There can be no doubt about it then: exceptional Customer Experience is critical to growth.
But what is a great Customer Experience? It isn’t just having the product delivered on time in full. It isn’t receiving a product that works as promised. This is a good experience but the customer is simply receiving what they expect.
Great Customer Experience is something which pleases the customer so much it may never be forgotten. A customer that is short of product and needs an urgent delivery will remember for a long time a supplier who pulls out the stops to solve the problem. It’s why a customer that has been struggling with a technical issue that is quickly solved by the supplier will almost certainly repay with loyalty. A supplier whose deliveries never fail, whose products never disappoint, who is always available to deal with enquiries and does so promptly, will be thought to offer a great Customer Experience.
Great CX is built on emotions, and small companies tend to know this. They will often work nights and weekends to solve a customer’s problem. They will bend over backwards to be nice to customers. They will deal with them promptly and efficiently. They know that without customers they cannot pay the rent. Small companies understand the importance of engaging emotionally with customers and offering great Customer Experience.

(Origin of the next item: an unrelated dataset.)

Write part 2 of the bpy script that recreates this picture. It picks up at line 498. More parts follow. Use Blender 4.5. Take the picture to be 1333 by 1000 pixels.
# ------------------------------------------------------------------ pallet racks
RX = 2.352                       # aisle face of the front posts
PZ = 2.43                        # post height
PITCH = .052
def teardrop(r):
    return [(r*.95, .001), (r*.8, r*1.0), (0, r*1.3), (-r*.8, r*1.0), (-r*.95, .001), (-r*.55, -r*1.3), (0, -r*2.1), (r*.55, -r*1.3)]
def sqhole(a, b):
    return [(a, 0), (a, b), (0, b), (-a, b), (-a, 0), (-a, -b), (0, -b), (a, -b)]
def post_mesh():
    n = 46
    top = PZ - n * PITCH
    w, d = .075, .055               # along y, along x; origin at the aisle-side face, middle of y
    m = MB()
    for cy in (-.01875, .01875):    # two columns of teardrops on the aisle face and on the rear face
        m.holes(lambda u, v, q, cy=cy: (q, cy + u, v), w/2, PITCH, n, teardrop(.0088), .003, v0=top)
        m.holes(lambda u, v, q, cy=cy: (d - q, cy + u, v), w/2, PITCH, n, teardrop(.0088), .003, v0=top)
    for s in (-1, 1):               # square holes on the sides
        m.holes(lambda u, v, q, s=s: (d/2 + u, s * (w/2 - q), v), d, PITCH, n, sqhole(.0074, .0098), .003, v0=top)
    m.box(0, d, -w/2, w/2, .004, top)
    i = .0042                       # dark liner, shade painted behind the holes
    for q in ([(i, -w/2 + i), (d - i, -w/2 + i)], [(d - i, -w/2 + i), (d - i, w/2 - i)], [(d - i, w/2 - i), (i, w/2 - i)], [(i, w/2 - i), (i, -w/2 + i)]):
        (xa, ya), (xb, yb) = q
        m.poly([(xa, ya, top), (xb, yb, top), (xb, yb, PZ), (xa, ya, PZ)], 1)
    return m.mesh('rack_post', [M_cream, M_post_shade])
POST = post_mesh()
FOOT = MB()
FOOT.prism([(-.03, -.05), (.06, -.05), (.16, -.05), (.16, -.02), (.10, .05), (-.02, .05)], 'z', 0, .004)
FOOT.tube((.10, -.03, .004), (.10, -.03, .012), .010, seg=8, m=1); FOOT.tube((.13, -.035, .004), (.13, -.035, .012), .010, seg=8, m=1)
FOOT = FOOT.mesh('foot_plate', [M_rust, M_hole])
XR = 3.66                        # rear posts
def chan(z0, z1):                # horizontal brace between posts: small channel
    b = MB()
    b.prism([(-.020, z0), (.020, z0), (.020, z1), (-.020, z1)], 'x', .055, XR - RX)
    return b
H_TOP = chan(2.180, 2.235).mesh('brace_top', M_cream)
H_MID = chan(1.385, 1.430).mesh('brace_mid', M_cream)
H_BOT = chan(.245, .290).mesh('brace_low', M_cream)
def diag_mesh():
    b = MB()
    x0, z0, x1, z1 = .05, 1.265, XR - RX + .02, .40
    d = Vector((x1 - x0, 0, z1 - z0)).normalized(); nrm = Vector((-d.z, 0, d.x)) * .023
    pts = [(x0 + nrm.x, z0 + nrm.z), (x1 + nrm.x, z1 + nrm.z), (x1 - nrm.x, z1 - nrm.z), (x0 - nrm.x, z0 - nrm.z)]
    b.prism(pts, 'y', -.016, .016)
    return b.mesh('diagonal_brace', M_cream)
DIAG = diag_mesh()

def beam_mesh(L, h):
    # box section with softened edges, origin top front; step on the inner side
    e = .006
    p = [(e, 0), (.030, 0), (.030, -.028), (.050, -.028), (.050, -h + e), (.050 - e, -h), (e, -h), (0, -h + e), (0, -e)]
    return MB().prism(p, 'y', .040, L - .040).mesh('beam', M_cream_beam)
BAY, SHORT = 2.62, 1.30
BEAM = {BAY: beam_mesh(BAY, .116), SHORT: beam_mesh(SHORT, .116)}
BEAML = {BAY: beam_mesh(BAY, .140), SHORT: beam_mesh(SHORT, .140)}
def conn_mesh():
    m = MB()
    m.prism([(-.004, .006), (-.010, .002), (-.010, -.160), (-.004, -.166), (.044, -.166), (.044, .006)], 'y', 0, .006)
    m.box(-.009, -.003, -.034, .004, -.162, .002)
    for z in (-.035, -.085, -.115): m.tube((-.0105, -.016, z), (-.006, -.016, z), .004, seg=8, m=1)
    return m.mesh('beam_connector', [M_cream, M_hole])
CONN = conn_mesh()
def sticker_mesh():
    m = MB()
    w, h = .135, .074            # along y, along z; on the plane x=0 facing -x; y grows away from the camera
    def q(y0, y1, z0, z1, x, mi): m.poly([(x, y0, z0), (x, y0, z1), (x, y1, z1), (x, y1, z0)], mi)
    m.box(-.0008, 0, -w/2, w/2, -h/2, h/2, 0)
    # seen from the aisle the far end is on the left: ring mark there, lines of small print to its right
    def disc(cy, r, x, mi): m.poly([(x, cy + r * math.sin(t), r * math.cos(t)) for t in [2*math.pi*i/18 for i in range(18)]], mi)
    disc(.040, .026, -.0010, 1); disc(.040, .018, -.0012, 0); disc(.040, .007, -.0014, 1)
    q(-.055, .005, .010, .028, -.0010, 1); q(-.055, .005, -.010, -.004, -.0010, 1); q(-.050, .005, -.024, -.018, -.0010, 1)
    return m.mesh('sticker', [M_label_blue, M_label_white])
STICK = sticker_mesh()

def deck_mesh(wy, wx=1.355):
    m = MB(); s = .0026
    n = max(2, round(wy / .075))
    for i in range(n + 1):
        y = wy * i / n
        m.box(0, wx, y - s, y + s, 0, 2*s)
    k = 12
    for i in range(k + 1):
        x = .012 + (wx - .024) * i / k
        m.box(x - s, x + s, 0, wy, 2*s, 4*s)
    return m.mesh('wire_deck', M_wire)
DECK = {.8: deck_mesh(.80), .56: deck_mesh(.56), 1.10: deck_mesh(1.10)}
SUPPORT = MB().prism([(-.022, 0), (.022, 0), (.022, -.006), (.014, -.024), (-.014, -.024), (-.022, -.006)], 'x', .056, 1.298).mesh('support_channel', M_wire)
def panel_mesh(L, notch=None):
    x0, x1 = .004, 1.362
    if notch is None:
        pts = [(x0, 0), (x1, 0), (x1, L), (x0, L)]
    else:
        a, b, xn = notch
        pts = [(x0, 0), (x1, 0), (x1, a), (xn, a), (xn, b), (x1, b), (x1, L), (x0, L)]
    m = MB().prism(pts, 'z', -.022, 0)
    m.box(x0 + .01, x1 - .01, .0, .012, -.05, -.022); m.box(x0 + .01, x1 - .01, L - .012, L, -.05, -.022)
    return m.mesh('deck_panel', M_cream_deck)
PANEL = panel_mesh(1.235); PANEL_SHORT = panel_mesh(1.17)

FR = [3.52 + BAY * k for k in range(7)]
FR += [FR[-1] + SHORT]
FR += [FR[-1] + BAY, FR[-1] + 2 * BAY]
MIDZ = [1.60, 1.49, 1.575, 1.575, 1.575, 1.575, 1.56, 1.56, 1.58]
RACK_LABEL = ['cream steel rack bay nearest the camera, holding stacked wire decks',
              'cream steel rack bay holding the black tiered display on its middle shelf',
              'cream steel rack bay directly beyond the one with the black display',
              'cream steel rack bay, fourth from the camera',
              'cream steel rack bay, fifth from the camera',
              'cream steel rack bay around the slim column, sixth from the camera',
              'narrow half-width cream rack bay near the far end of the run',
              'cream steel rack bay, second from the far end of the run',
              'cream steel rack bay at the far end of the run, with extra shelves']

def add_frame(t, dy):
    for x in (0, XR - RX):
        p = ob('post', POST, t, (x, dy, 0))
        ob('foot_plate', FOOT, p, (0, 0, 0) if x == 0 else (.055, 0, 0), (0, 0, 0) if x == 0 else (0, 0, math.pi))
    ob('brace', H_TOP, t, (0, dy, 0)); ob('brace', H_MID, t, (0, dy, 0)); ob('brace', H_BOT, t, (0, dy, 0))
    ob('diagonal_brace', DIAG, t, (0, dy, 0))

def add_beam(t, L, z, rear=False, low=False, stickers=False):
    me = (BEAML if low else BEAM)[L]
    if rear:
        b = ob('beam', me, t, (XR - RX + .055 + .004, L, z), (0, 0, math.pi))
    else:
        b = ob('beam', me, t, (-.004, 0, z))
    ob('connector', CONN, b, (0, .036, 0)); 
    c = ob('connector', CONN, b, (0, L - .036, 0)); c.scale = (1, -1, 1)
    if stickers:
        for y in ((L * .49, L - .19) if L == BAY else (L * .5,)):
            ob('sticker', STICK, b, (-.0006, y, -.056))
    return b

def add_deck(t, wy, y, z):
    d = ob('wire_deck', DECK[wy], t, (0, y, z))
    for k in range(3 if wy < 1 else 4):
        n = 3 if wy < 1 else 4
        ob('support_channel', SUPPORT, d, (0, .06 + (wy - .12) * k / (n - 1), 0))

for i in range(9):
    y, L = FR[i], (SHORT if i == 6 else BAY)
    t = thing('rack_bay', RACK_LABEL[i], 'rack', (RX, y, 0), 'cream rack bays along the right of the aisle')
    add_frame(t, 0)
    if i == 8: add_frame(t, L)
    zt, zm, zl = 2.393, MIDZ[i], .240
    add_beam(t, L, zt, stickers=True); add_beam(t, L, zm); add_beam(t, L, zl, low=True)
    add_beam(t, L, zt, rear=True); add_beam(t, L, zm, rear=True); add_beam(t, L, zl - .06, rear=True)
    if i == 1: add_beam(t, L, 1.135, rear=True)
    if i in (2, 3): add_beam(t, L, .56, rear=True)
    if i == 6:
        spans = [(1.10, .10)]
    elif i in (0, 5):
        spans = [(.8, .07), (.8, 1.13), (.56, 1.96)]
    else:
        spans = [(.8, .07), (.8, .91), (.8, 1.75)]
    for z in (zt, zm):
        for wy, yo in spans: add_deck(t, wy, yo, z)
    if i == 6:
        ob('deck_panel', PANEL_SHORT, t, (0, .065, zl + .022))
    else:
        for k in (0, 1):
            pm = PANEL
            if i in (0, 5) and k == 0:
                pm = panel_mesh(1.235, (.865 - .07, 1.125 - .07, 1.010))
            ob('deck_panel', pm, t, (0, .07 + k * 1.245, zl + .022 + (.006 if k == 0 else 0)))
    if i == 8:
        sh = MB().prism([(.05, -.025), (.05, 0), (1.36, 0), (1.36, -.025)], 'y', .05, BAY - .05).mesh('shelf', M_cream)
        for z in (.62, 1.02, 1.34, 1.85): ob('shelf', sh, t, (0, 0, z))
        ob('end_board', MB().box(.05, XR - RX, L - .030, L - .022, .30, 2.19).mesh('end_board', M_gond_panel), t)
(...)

There is then, something that can be termed, the ‘corporate curse’. When companies grow, especially business-to-business companies, they can lose this emotional attachment. Large B2B companies need processes to ensure that their products are made efficiently. Departments are set up to run production, finance, sales, marketing and HR. These departments may be superbly managed but they can also become silos, working independently of each other, viewing customer requests as inconvenient disruptions to their efficiency. When customer satisfaction levels are measured amongst the customers of these large B2B suppliers, the results are almost always mediocre.
A number of key Customer Experience pillars are required to escape this trap. These include total commitment to Customer Experience by the leadership; an avoidance of silo mentality, with everyone within the B2B supplier that can solve the problem taking ownership of it, and being quick and easy to deal with. This is vital, as Amazon well knows.
But beware: the things that please and excite today soon become standard. Providing great Customer Experience requires suppliers to constantly be thinking of different and better ways of serving their customers. It’s why Amazon and many other retailers seek to offer ever faster and more convenient delivery options and locations.
The only long-term way to make more money is to deliver exceptional CX. Alibaba and Office Depot, along with their very many competitors, need to remember this.